Posted by admin on 16 July, 2008 under Business news | Be the First to Comment

US inflation accelerated at its fastest pace in 17 years in June, official figures have shown, driven higher by surging energy prices.

Consumer prices were 5% higher than a year ago and rose 1.1% on a monthly basis, the Labor Department said.

Federal Reserve boss Ben Bernanke has warned that the threat of rising inflation has intensified recently.

Minutes from the Fed’s latest meeting on interest rates indicated the next move in borrowing costs could be up.

It faces the dilemma of having to stem the rise in inflation while not further choking an economy under serious strain.

‘Fed in a hole’

June’s annual inflation increase was the highest since 1991 while the monthly jump is the sharpest since September 2005.

In his second day of congressional testimony on Wednesday, the Fed boss said inflation was too high and it was a key objective for the central bank to bring it down.

Many analysts now believe that the central bank may have to leave borrowing costs on hold, or even increase them, as it tries to steer a faltering economy through turbulent times.

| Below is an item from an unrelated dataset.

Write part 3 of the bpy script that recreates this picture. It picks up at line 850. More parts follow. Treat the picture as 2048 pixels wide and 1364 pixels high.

“This increases concern that the Fed is not going to be able to lower interest rates if the economy remains weak” Gary Thayer, from Wachovia Securities

At the same time as inflationary pressures are rising, the US faces a severe housing slump, a credit crunch and financial market turmoil stemming from the collapse of the sub-prime mortgage market.

According to minutes of the Fed’s interest rate meeting in June, policymakers believed “the next change in the stance of policy could well be an increase” due to “upside risks to inflation and inflation expectations”.

The impact of surging living costs in June “really puts the Fed in a hole,” said Alan Ruskin, an economist at RBS Greenwich.

Gary Thayer, from Wachovia Securities, agreed that the Fed was facing a tricky balancing act.

“This increases concern that the Fed is not going to be able to lower interest rates if the economy remains weak.”

But he added: “And as long as the economy remains weak, it will be hard for the Fed to raise rates to fight inflation.”

Energy surge

Energy prices were the main driver of price growth, and were 6.6% higher in June as the cost of petrol, natural gas and heating oil increased.

Expectations that that a slowing US economy will dampen demand for oil helped crude prices drop 42 cents to $138.32 in pre-market trade in New York.

Annual core inflation, which strips out volatile fuel and food prices, touched 2.4%.

The surge in living costs has dented the earning power of Americans.

Average weekly wages, after adjusting for inflation, fell by 0.9% in June – the biggest monthly decline in 24 years, the Department said.